Tournament Bracket Types

Tournaments come in a large variety of formats. Tournaments can be arranged for sports, academic or social purposes. Once you have designed a tournament, you will need a way to track the results. One way is by using a tournament bracket. Just like tournaments, tournament brackets are customizable to meet your desired purpose.
  1. Double Elimination Brackets

    • In some tournaments, a single loss does not eliminate you from the competition, it takes two losses for that. These are known as double elimination brackets. For these you create two separate brackets. One is called the winners bracket, in which competitors advance as they win. The second is the consolation bracket. As a team loses, they enter that bracket.
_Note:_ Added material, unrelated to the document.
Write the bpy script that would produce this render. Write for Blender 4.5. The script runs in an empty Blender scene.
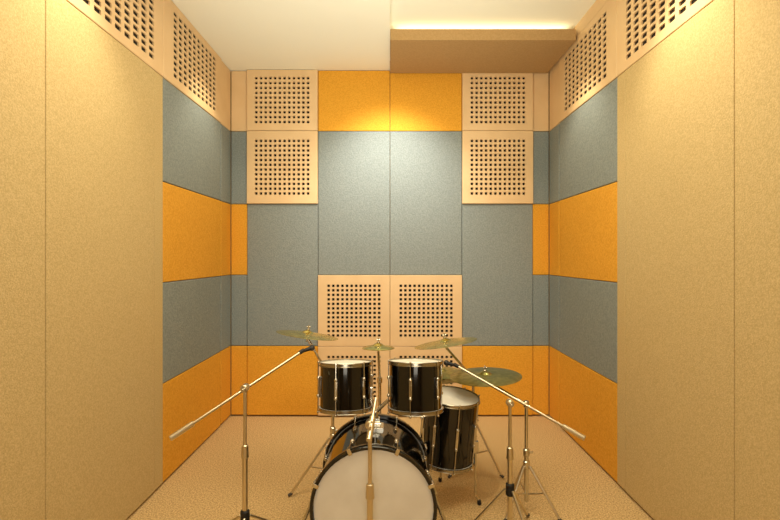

In the end, the winner of the winner's bracket and consolation bracket play for the championship. If the winner of the winner's bracket loses the first game, a second game for the championship must be played as that team would only have one loss.

    Round-Robin Brackets

    • In a round-robin or pool bracket, teams are divided into groups. They play everyone in their own group or pool one time. The tournament creator must determine ahead of time how many teams advance. It can be just the team with the best record, or possibly several teams with the best records. They can then advance to another round-robin round against others that advanced, or to a standard single elimination tournament. Round-robin tournaments can help reduce the number of competitors quickly in tournaments where there are a large number of entrants.

    Rotating Partner Brackets

    • Card games are an example of an activity that use rotating brackets. Groups are formed of four, with two pairs of partners. Each player plays a round of the game with one of the other three players. Even though the players play as partners, they keep their scores as individuals. An example would be in Spades. The game ends when one partnership has 500 points -- each player on the team gets his team's score as his individual score, and then plays with a new partner. His final score is his combined score of all three games. The top player then advances to either another rotating partner bracket or a single elimination bracket.

    Single Elimination

    • The single elimination tournament is one where you must win to continue in the tournament. Team or player names are written on a bracket before the competition advances. If she wins, the player advances to the next round of the bracket, where she plays another winner. This continues until only two teams or players remain. That game is the championship in a single elimination bracket.